▶ _WHAT YOU ARE ASKED TO DO_:
Among the entries below, copy only the span from the line containing "Build this scene" through the line containing "Y = (HC-z)*F/(py-VY);". Do so exactly, and skip the pictures.

▶ _DATA PROVIDED_:

== == ==

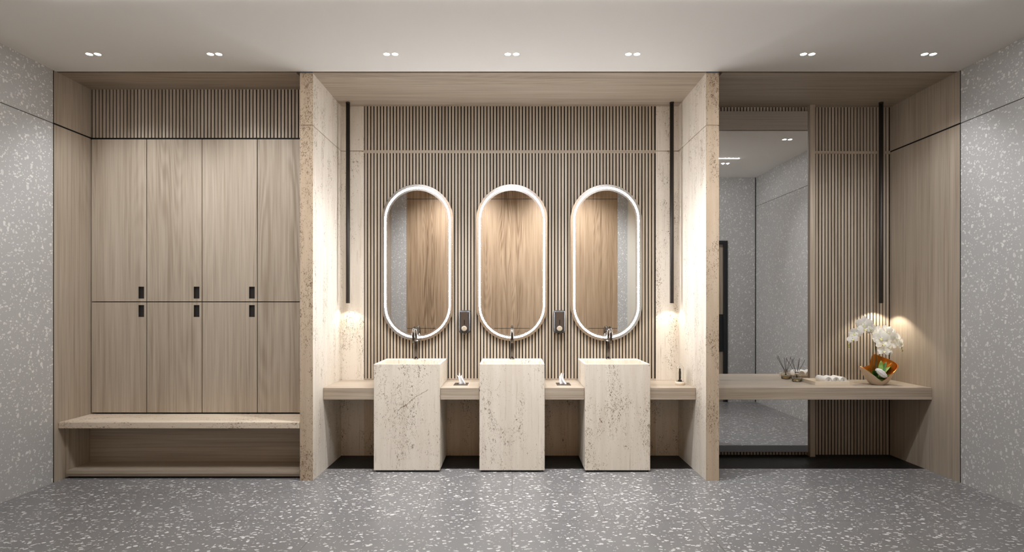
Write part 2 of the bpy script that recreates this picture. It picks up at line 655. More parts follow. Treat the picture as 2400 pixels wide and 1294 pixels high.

== == ==

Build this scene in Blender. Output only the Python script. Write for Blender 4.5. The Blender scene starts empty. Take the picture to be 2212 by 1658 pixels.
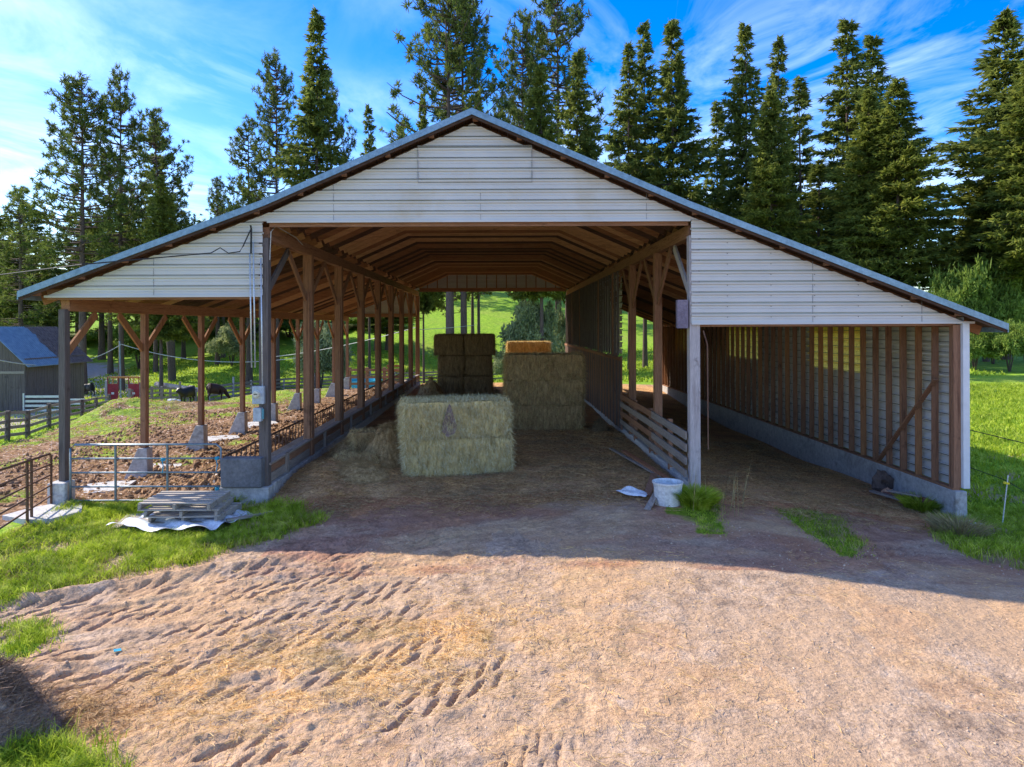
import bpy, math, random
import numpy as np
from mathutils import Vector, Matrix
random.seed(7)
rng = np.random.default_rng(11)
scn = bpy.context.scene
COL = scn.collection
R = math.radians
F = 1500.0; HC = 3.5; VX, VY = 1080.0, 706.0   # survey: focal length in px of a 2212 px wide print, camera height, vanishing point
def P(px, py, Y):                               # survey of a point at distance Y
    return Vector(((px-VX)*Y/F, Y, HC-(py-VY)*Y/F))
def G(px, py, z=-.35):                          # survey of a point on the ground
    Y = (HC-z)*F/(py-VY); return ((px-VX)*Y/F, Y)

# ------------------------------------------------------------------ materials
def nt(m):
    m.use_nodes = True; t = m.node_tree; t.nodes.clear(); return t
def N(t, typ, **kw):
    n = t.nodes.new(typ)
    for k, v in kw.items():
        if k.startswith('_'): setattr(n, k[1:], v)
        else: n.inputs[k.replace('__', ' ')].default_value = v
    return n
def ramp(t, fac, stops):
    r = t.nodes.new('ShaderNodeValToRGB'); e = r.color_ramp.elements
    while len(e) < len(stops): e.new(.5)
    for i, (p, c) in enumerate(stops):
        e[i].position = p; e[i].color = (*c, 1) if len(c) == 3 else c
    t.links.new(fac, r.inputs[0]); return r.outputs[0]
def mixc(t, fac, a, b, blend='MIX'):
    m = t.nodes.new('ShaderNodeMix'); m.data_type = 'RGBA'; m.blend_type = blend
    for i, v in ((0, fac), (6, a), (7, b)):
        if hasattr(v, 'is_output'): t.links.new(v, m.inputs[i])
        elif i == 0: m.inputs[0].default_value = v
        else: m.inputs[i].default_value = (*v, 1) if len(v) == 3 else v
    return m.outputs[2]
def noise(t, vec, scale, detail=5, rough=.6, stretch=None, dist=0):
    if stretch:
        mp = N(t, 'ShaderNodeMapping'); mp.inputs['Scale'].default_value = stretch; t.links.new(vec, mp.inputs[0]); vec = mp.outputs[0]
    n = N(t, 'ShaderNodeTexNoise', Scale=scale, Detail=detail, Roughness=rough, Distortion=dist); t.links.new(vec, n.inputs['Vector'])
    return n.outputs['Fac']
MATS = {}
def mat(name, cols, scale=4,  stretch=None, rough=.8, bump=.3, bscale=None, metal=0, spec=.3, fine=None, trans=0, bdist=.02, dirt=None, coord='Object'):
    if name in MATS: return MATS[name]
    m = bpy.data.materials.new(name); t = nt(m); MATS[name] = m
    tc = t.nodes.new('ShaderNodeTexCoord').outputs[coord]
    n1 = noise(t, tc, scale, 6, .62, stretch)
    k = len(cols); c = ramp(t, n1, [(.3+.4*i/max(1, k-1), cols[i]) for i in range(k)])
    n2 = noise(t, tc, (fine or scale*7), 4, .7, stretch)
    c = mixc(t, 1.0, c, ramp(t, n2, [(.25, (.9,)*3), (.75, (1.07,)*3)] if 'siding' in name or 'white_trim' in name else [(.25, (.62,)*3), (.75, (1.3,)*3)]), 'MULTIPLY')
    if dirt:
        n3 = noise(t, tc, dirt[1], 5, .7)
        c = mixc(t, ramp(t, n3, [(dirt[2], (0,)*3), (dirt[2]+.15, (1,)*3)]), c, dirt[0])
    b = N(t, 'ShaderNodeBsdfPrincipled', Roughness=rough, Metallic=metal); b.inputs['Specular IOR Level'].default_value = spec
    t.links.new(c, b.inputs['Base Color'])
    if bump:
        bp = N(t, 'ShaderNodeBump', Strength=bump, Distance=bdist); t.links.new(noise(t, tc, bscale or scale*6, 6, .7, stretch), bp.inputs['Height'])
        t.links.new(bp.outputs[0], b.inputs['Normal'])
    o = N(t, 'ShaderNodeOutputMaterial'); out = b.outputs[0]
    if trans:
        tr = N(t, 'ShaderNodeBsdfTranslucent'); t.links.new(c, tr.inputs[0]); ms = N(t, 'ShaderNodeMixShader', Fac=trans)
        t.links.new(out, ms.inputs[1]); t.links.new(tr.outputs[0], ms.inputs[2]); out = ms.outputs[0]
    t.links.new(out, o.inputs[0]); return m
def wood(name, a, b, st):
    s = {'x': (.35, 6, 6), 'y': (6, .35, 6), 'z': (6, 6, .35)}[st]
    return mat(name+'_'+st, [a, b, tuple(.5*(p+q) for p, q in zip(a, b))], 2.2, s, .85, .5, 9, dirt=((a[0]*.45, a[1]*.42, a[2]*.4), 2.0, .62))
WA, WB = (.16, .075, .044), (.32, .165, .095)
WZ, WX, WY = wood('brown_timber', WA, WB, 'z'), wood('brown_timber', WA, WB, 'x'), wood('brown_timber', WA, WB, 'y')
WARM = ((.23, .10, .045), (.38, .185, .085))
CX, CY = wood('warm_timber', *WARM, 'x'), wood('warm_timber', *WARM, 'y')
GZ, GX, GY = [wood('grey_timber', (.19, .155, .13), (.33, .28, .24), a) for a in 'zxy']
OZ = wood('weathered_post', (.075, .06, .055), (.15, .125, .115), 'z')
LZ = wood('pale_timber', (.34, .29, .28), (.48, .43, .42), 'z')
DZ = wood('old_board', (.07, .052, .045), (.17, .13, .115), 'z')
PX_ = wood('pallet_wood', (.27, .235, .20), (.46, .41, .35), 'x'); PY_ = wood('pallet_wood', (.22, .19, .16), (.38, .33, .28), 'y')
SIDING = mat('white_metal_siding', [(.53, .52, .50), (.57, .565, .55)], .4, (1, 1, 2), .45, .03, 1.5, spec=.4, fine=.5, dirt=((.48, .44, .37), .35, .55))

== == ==

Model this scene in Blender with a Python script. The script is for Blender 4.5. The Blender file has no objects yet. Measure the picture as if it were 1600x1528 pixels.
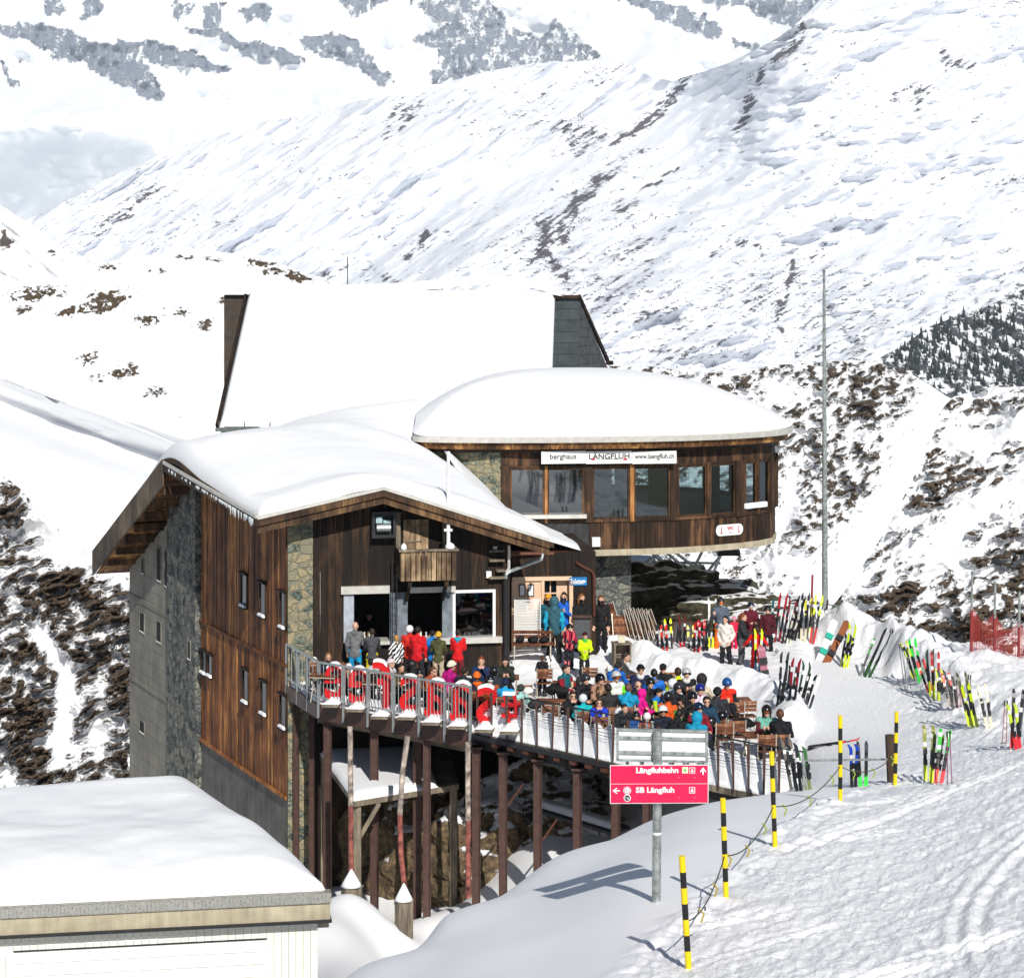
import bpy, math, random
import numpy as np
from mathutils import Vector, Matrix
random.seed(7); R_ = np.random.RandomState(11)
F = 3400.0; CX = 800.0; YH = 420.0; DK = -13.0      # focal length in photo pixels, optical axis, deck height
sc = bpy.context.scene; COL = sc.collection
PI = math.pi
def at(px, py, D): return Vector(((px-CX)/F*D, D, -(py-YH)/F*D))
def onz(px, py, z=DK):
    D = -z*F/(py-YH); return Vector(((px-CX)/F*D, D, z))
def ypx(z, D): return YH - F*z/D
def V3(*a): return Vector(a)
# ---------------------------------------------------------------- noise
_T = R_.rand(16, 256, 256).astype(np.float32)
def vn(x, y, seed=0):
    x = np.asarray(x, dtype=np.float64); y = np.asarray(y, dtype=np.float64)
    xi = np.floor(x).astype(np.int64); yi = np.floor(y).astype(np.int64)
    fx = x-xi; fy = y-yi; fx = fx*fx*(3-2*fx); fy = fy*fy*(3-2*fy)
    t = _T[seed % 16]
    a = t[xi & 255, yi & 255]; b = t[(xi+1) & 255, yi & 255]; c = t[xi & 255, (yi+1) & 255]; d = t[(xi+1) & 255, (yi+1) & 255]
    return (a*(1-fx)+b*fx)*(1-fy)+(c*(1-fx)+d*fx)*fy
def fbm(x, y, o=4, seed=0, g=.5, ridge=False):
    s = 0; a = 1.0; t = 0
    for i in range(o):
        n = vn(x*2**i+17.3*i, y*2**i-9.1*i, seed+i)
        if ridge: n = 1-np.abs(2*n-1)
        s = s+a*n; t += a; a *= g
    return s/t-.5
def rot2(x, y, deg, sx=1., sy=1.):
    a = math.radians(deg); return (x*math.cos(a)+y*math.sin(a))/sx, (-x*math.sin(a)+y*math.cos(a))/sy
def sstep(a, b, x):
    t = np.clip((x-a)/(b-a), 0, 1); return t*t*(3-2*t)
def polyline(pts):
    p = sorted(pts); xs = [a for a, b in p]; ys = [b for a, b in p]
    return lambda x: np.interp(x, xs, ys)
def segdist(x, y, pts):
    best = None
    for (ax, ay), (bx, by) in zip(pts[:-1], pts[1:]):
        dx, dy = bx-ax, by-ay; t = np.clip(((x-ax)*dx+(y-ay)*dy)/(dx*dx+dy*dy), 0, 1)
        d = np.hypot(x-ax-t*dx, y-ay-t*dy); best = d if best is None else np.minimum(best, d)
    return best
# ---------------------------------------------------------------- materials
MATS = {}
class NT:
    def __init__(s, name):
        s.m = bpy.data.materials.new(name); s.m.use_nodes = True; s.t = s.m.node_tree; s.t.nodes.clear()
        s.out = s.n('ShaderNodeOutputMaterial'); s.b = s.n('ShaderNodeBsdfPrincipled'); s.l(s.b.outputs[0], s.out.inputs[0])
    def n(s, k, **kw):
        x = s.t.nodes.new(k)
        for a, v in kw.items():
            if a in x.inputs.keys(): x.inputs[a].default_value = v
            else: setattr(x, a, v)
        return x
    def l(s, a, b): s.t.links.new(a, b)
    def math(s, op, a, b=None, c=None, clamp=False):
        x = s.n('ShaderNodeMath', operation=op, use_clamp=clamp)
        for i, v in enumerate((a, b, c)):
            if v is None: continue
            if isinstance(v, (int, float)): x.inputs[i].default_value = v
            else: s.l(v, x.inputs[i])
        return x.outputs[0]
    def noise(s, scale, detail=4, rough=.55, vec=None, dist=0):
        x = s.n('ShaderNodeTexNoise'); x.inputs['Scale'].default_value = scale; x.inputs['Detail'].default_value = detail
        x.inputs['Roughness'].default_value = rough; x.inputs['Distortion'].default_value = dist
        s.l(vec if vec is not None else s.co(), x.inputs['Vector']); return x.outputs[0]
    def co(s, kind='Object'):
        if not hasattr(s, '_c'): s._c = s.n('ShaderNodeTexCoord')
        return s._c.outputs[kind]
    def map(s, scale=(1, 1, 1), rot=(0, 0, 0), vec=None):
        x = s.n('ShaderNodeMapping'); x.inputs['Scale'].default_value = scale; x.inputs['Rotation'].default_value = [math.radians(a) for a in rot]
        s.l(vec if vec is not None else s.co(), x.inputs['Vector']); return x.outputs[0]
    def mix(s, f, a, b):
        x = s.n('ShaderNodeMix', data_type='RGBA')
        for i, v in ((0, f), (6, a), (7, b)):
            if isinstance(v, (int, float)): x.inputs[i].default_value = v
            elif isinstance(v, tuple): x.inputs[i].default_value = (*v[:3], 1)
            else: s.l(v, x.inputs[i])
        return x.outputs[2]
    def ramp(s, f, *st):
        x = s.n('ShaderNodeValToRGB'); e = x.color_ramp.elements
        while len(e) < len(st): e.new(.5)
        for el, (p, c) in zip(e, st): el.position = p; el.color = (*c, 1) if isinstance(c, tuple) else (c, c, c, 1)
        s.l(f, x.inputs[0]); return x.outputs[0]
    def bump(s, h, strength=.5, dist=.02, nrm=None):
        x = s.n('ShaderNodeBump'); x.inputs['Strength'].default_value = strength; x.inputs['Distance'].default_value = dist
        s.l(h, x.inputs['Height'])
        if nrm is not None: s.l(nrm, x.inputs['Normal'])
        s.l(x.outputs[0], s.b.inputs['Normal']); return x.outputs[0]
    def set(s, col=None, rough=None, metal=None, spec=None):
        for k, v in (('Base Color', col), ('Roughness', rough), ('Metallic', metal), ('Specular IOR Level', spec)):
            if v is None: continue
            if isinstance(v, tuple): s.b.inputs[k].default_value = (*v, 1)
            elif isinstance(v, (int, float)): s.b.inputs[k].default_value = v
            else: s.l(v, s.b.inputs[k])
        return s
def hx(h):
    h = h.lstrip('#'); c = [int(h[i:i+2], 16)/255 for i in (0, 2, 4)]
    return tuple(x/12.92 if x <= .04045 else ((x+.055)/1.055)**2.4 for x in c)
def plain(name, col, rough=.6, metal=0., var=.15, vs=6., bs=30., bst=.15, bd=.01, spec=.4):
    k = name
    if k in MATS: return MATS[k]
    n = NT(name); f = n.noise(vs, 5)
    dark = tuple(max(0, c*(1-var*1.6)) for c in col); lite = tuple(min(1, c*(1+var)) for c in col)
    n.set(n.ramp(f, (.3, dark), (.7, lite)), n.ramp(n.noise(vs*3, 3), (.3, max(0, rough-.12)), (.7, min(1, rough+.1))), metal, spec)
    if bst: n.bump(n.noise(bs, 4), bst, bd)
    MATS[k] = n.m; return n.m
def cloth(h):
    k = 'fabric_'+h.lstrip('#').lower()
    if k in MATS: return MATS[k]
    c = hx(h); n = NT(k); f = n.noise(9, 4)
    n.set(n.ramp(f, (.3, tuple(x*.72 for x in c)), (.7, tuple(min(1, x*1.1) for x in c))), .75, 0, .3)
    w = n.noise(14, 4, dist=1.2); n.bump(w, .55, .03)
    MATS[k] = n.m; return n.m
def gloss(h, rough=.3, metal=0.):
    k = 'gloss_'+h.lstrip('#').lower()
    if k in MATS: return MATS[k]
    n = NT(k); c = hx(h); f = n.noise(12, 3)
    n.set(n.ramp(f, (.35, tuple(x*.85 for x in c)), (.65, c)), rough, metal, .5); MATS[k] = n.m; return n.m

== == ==

▶ _FULL SOLUTION_:
Build this scene in Blender. Output only the Python script. Write for Blender 4.5. The Blender scene starts empty. Take the picture to be 2212 by 1658 pixels.
import bpy, math, random
import numpy as np
from mathutils import Vector, Matrix
random.seed(7)
rng = np.random.default_rng(11)
scn = bpy.context.scene
COL = scn.collection
R = math.radians
F = 1500.0; HC = 3.5; VX, VY = 1080.0, 706.0   # survey: focal length in px of a 2212 px wide print, camera height, vanishing point
def P(px, py, Y):                               # survey of a point at distance Y
    return Vector(((px-VX)*Y/F, Y, HC-(py-VY)*Y/F))
def G(px, py, z=-.35):                          # survey of a point on the ground
    Y = (HC-z)*F/(py-VY); return ((px-VX)*Y/F, Y)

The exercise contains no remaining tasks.